WHAT YOU HAVE TO DO
Without altering anything, output the material below.

DATA SHOWN
[Start]

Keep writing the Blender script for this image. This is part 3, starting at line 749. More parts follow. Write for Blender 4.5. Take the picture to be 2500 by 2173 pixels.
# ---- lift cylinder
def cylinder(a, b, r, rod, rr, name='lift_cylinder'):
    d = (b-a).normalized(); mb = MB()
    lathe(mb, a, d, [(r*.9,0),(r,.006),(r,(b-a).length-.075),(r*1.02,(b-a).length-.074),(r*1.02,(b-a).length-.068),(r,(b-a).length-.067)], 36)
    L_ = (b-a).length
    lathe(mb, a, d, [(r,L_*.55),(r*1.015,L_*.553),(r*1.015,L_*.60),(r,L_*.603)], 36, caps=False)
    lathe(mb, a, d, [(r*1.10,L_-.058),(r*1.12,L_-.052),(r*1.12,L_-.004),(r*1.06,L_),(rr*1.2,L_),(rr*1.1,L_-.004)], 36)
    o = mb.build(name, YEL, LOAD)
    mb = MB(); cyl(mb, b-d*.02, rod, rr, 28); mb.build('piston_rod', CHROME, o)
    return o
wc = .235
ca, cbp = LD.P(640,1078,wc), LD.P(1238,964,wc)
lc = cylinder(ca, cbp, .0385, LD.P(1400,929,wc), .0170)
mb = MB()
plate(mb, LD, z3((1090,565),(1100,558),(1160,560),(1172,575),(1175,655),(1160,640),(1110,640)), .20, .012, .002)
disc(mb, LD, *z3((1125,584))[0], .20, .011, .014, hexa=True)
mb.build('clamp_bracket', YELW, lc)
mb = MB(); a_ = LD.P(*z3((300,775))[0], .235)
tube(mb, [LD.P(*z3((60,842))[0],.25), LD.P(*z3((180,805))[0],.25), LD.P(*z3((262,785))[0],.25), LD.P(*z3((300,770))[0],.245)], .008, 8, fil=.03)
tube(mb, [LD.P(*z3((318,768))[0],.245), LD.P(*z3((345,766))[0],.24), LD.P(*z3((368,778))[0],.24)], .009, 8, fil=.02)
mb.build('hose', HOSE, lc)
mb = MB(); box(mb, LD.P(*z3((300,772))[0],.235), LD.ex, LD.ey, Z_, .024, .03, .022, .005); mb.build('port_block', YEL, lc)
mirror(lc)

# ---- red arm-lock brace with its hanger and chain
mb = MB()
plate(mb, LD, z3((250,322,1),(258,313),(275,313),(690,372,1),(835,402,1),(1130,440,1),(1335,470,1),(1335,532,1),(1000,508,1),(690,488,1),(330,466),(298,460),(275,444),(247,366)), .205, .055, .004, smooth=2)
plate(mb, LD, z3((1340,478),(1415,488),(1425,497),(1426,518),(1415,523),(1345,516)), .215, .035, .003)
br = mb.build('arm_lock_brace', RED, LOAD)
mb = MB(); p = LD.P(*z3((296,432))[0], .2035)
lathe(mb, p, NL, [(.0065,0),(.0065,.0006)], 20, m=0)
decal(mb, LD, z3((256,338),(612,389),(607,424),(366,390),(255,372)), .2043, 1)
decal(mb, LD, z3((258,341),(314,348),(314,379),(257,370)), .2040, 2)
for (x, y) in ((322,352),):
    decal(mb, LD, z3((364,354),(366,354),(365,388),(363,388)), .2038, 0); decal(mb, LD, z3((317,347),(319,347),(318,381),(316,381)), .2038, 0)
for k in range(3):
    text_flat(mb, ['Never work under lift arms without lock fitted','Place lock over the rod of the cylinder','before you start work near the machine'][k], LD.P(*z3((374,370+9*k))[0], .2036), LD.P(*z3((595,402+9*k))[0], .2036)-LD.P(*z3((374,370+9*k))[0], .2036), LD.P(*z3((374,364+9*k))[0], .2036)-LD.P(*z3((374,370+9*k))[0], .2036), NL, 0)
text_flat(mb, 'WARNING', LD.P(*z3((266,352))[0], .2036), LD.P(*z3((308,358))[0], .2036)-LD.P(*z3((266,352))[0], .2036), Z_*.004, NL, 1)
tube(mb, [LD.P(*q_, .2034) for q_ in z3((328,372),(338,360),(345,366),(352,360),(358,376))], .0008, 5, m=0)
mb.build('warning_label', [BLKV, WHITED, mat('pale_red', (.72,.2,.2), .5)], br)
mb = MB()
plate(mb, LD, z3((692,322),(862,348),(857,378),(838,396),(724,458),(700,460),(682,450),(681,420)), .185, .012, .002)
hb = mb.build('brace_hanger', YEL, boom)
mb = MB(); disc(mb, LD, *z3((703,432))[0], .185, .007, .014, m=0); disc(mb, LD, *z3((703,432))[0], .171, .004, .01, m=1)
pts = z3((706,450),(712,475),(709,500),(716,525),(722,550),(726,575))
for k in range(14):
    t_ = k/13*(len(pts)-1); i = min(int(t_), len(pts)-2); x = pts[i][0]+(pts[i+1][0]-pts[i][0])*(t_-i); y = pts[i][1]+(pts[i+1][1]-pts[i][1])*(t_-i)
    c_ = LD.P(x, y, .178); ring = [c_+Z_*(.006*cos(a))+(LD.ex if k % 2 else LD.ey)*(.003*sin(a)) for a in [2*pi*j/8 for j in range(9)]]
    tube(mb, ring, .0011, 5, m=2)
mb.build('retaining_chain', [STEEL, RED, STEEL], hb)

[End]

RESPONSE TO THIS TASK
Keep writing the Blender script for this image. This is part 3, starting at line 749. More parts follow. Write for Blender 4.5. Take the picture to be 2500 by 2173 pixels.
# ---- lift cylinder
def cylinder(a, b, r, rod, rr, name='lift_cylinder'):
    d = (b-a).normalized(); mb = MB()
    lathe(mb, a, d, [(r*.9,0),(r,.006),(r,(b-a).length-.075),(r*1.02,(b-a).length-.074),(r*1.02,(b-a).length-.068),(r,(b-a).length-.067)], 36)
    L_ = (b-a).length
    lathe(mb, a, d, [(r,L_*.55),(r*1.015,L_*.553),(r*1.015,L_*.60),(r,L_*.603)], 36, caps=False)
    lathe(mb, a, d, [(r*1.10,L_-.058),(r*1.12,L_-.052),(r*1.12,L_-.004),(r*1.06,L_),(rr*1.2,L_),(rr*1.1,L_-.004)], 36)
    o = mb.build(name, YEL, LOAD)
    mb = MB(); cyl(mb, b-d*.02, rod, rr, 28); mb.build('piston_rod', CHROME, o)
    return o
wc = .235
ca, cbp = LD.P(640,1078,wc), LD.P(1238,964,wc)
lc = cylinder(ca, cbp, .0385, LD.P(1400,929,wc), .0170)
mb = MB()
plate(mb, LD, z3((1090,565),(1100,558),(1160,560),(1172,575),(1175,655),(1160,640),(1110,640)), .20, .012, .002)
disc(mb, LD, *z3((1125,584))[0], .20, .011, .014, hexa=True)
mb.build('clamp_bracket', YELW, lc)
mb = MB(); a_ = LD.P(*z3((300,775))[0], .235)
tube(mb, [LD.P(*z3((60,842))[0],.25), LD.P(*z3((180,805))[0],.25), LD.P(*z3((262,785))[0],.25), LD.P(*z3((300,770))[0],.245)], .008, 8, fil=.03)
tube(mb, [LD.P(*z3((318,768))[0],.245), LD.P(*z3((345,766))[0],.24), LD.P(*z3((368,778))[0],.24)], .009, 8, fil=.02)
mb.build('hose', HOSE, lc)
mb = MB(); box(mb, LD.P(*z3((300,772))[0],.235), LD.ex, LD.ey, Z_, .024, .03, .022, .005); mb.build('port_block', YEL, lc)
mirror(lc)

# ---- red arm-lock brace with its hanger and chain
mb = MB()
plate(mb, LD, z3((250,322,1),(258,313),(275,313),(690,372,1),(835,402,1),(1130,440,1),(1335,470,1),(1335,532,1),(1000,508,1),(690,488,1),(330,466),(298,460),(275,444),(247,366)), .205, .055, .004, smooth=2)
plate(mb, LD, z3((1340,478),(1415,488),(1425,497),(1426,518),(1415,523),(1345,516)), .215, .035, .003)
br = mb.build('arm_lock_brace', RED, LOAD)
mb = MB(); p = LD.P(*z3((296,432))[0], .2035)
lathe(mb, p, NL, [(.0065,0),(.0065,.0006)], 20, m=0)
decal(mb, LD, z3((256,338),(612,389),(607,424),(366,390),(255,372)), .2043, 1)
decal(mb, LD, z3((258,341),(314,348),(314,379),(257,370)), .2040, 2)
for (x, y) in ((322,352),):
    decal(mb, LD, z3((364,354),(366,354),(365,388),(363,388)), .2038, 0); decal(mb, LD, z3((317,347),(319,347),(318,381),(316,381)), .2038, 0)
for k in range(3):
    text_flat(mb, ['Never work under lift arms without lock fitted','Place lock over the rod of the cylinder','before you start work near the machine'][k], LD.P(*z3((374,370+9*k))[0], .2036), LD.P(*z3((595,402+9*k))[0], .2036)-LD.P(*z3((374,370+9*k))[0], .2036), LD.P(*z3((374,364+9*k))[0], .2036)-LD.P(*z3((374,370+9*k))[0], .2036), NL, 0)
text_flat(mb, 'WARNING', LD.P(*z3((266,352))[0], .2036), LD.P(*z3((308,358))[0], .2036)-LD.P(*z3((266,352))[0], .2036), Z_*.004, NL, 1)
tube(mb, [LD.P(*q_, .2034) for q_ in z3((328,372),(338,360),(345,366),(352,360),(358,376))], .0008, 5, m=0)
mb.build('warning_label', [BLKV, WHITED, mat('pale_red', (.72,.2,.2), .5)], br)
mb = MB()
plate(mb, LD, z3((692,322),(862,348),(857,378),(838,396),(724,458),(700,460),(682,450),(681,420)), .185, .012, .002)
hb = mb.build('brace_hanger', YEL, boom)
mb = MB(); disc(mb, LD, *z3((703,432))[0], .185, .007, .014, m=0); disc(mb, LD, *z3((703,432))[0], .171, .004, .01, m=1)
pts = z3((706,450),(712,475),(709,500),(716,525),(722,550),(726,575))
for k in range(14):
    t_ = k/13*(len(pts)-1); i = min(int(t_), len(pts)-2); x = pts[i][0]+(pts[i+1][0]-pts[i][0])*(t_-i); y = pts[i][1]+(pts[i+1][1]-pts[i][1])*(t_-i)
    c_ = LD.P(x, y, .178); ring = [c_+Z_*(.006*cos(a))+(LD.ex if k % 2 else LD.ey)*(.003*sin(a)) for a in [2*pi*j/8 for j in range(9)]]
    tube(mb, ring, .0011, 5, m=2)
mb.build('retaining_chain', [STEEL, RED, STEEL], hb)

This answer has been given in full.